Anastasia barbershop
Anastasia barbershop

Unfortunately for Vito Genovese, he underestimated Gambino, who had no intention of operating under anyone's rule.  Gambino quietly reached out to Frank Costello and managed to make peace with him, even though Gambino had been instrumental in Costello's sudden retirement.  Gambino also reached out to Lucky Luciano and Meyer Lansky, the Jewish hood who had been Luciano's partner in the creation of a national crime syndicate.  They all hated Genovese and feared what would happen if he realized his dream of taking total control of the Mafia.  Genovese knew that Luciano, Lansky, and Costello hated his guts, but he assumed that Carlo Gambino was still on his side.  It was a fatal assumption.

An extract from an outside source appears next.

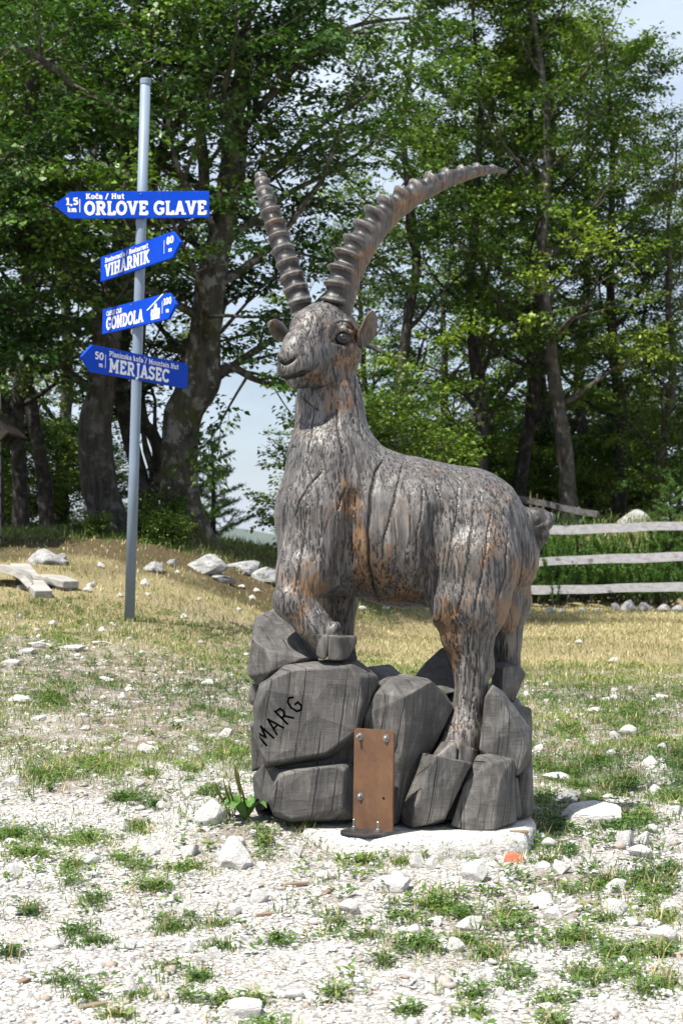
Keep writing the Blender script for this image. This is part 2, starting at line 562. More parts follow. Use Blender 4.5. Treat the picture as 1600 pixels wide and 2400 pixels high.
# trunk of the body
chain([(835, 1238, -.01, 158), (950, 1250, 0, 168), (1085, 1268, .03, 160)], .05, .88)
chain([(1092, 1262, .04, 154), (1145, 1310, .05, 116)], .06, .95)
chain([(890, 1150, 0, 82), (1090, 1192, .02, 88)], .05, .9)
chain([(765, 1075, -.03, 90), (748, 1200, -.05, 97), (743, 1310, -.06, 92)], .05, 1.25)
chain([(800, 1090, 0, 96), (880, 1165, 0, 102)], .05, 1.2)
# neck
chain([(770, 870, .0, 60), (772, 950, .0, 73), (778, 1045, -.01, 92)], .05, .92)
# near fore leg: folded on the rock
chain([(735, 1200, -.10, 62), (728, 1275, -.145, 66), (714, 1345, -.185, 64), (688, 1408, -.235, 45), (733, 1462, -.265, 37), (768, 1502, -.275, 35)], .022)
chain([(786, 1470, -.295, 13), (775, 1480, -.295, 15)], .012)
# far fore leg
chain([(790, 1340, .10, 60), (793, 1415, .12, 39), (800, 1530, .12, 30)], .04)
# near hind leg
chain([(1118, 1235, -.03, 98), (1112, 1320, -.105, 102), (1100, 1415, -.135, 90), (1096, 1490, -.145, 60), (1106, 1550, -.15, 45), (1101, 1640, -.17, 35), (1086, 1722, -.20, 43), (1070, 1765, -.22, 46)], .022)
chain([(1134, 1545, -.145, 18), (1138, 1570, -.145, 20)], .02)
chain([(1112, 1735, -.21, 18), (1115, 1752, -.21, 17)], .012)
chain([(1035, 1380, -.15, 36), (1050, 1430, -.16, 36)], .04)
# far hind leg
chain([(1165, 1315, .13, 95), (1188, 1410, .15, 54), (1184, 1500, .15, 34), (1188, 1580, .15, 34)], .04)
chain([(1188, 1405, .0, 36), (1180, 1452, -.02, 35)], .006)
# tail
chain([(1215, 1225, .05, 40), (1258, 1220, .05, 28), (1290, 1212, .05, 12)], .02)
chain([(1238, 1235, .05, 30), (1280, 1228, .03, 15), (1293, 1222, .03, 7)], .006)
chain([(1240, 1240, .05, 26), (1272, 1252, .04, 15), (1258, 1288, .04, 8)], .008)
chain([(1258, 1228, .0, 6), (1288, 1218, .0, 5)], .004, cut=True)
chain([(1262, 1246, .0, 5), (1280, 1240, .0, 4)], .004, cut=True)
# head
chain([(775, 780, .02, 66), (755, 778, -.02, 66)], .04)
chain([(752, 762, -.03, 50), (726, 772, -.06, 46)], .03)
chain([(735, 775, -.06, 46), (702, 812, -.13, 36), (684, 830, -.17, 28)], .03)
chain([(750, 812, -.03, 60), (712, 846, -.12, 46), (694, 858, -.155, 38)], .03)
chain([(764, 868, -.02, 40), (694, 886, -.145, 25)], .010)
chain([(803, 828, -.02, 44), (784, 864, -.0, 42)], .03)
chain([(676, 832, -.185, 19), (664, 838, -.185, 15)], .010)
chain([(676, 862, -.165, 24), (668, 866, -.16, 20)], .015)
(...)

Vito Genovese was one of the mob's biggest advocates for getting into the drug business.  He felt that the profits were too good to pass up.  Knowing how Genovese felt about narcotics, the gang of four set him up with a lucrative drug deal, then tipped off the government.  They paid a Puerto Rican drug dealer $100,000 to cooperate with the feds and point the finger squarely at Genovese.  Though the case against Genovese was shaky and the drug dealer's testimony smelled fishy, the government was eager to have Genovese behind bars.  In 1959 the would-be boss of all bosses was convicted on charges of narcotics trafficking and sentenced to 15 years.  He died in prison after serving 10.  With Costello tied up with federal tax fraud charges, Luciano still in exile, and Lansky keeping a low profile, Carlo Gambino, the "squirrel of a man" with the heart of a fox, quietly became the most powerful mob boss in the country.

Gambino continued to make alliances with fellow gangsters, and by the 1970s the bosses of the other major families in New York were friends of Carlo, some of them installed through his influence. 

Gambino lived on a large estate in Massapequa on Long Island, a compound similar to Don Corleone's in The Godfather, Part I.  And like Don Corleone, Carlo Gambino died of a heart attack at the age of 76.  Unlike many of their peers, they both died free men.